Cees Nooteboom hat ein morbides Hobby: Er pilgert zu Gräbern. In Stuttgart erzählt er tolle Geschichten vom Club der toten Dichter.

Kultur: Adrienne Braun (adr)

Stuttgart - Friedhöfe sind eine morbide Angelegenheit. Oft düster, feucht, totenstill. Cees Nooteboom mag sie dennoch. „Ich fühle mich sehr wohl auf Friedhöfen“, sagt der niederländische Schriftsteller. Er hat sich auf eine eigenwillige Pilgerfahrt begeben und Gräber besucht. Gräber von Dichtern und auch einigen Denkern - Dante und Wittgenstein, Thomas Mann und Kafka, Borges und Joyce.

 

Kreuz und quer ist Cees Nooteboom mit seiner Frau, der Fotografien Simone Sassen durch die Welt gefahren – und sie haben inzwischen mehr als achtzig Gräber besucht. Sassen hat sie fotografiert, Nooteboom beginnt am Grab einen Dialog mit dem toten Dichter – das er jeweils in einem Porträt aufgeschrieben hat. Aus dieser ungewöhnlichen Recherche ist ein Buch entstanden: „Tumbas“. Im Literhaus Stuttgart haben Sassen und Noteboom ihre ungewöhnliche Leidenschaft bei Lesung und Gespräch vorgestellt.

Balzac hat mehr Blumen als Proust

Von Düsternis oder Melancholie aber keine Spur, vielmehr haucht Nooteboom diesen stillen, leblosen Orten Leben ein. Mit wem liegen die Toten hier im Grab? Wer sind ihre Nachbarn? Balzac hat mehr Blumen als Proust, erzählt Nooteboom. Manche Gräber werden kultisch verehrt, hier liegt ein Bleistift, dort wurden Briefe abgelegt. Dem Argentinier Julio Florencio Cortázar hat jemand eine Flasche Absinth aufs Grab gestellt, Beckett hat einen Thriller bekommen.
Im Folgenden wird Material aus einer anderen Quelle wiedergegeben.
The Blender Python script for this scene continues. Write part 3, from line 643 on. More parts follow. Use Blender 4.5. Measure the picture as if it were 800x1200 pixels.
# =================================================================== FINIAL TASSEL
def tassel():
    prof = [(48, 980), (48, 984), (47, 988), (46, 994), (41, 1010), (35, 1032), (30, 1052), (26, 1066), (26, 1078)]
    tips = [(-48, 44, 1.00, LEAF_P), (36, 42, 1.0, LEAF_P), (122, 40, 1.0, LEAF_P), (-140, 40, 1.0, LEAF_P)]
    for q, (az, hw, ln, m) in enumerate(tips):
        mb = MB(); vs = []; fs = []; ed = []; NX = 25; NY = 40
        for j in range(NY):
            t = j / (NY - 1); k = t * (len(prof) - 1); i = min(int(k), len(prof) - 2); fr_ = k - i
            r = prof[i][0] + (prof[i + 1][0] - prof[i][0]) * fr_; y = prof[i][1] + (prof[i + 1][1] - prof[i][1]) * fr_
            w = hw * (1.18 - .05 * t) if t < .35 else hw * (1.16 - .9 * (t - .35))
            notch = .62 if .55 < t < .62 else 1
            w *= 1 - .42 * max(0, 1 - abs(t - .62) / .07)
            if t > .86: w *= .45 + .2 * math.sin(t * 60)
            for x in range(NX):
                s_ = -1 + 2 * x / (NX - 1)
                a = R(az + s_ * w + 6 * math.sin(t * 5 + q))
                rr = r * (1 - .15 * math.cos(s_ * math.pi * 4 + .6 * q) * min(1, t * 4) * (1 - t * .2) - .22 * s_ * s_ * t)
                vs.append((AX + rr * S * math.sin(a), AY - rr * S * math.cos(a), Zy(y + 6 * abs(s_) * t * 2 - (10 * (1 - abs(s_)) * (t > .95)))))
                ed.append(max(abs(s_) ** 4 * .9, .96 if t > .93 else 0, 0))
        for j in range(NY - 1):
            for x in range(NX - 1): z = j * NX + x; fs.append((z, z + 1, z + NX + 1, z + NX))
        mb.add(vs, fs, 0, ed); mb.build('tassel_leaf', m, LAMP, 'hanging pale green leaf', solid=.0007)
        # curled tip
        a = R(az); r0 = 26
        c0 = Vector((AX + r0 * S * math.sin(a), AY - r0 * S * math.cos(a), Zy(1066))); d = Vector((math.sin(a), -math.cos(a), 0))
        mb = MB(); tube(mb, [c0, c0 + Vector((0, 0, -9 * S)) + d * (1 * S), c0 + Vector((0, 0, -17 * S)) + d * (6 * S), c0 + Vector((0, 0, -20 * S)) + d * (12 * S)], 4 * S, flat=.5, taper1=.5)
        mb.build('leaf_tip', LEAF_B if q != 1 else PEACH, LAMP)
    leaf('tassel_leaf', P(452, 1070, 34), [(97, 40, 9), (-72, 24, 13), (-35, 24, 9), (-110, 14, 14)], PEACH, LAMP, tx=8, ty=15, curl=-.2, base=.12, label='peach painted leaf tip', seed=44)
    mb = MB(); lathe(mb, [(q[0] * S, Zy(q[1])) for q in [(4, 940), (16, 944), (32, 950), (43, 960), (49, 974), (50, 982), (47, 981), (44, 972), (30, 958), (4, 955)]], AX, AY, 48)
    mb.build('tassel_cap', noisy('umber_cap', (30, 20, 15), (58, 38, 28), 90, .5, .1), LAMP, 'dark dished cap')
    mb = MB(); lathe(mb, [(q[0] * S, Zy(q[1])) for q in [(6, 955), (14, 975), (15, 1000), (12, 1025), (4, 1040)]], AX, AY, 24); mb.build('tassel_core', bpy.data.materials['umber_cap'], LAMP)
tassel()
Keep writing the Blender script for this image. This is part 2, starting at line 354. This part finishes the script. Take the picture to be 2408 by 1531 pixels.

Nooteboom amüsiert es: „Was stellen die Leute sich vor?“

Die Reise zu den Gräbern führt letztlich nicht zum Tod, sondern in die Welt der Poesie. Nooteboom, der selbst seine Gedichte für das Zentrale seines Werkes hält, ist der Besuch der Gräber eine „Pilgerfahrt zu den gesammelten Werken des Autors“. Spannend und anregend sind die Geschichten, die er von den Dichtern zu erzählen weiß, zumal der alte Herr ein eloquenter Redner ist und sich im Literaturhaus gut gelaunt und souverän präsentiert.

Gräber können viel erzählen, vermittelt der Niederländer an diesem Abend mehr als überzeugend. Sie sagen auch einiges über die Nachwelt aus. So sind liegen die leiblichen Überreste von Goethe und Schiller in Weimar in einer Krypta untergebracht. „Die Fotografin hat es schwer, hier wird im Dunkeln geschlafen“, erzählt Nooteboom und kann sich nicht dagegen wehren, dass ihn ein starker Widerwille überkommt und er denkt: „Holt sie raus, legt sie ins Grüne“.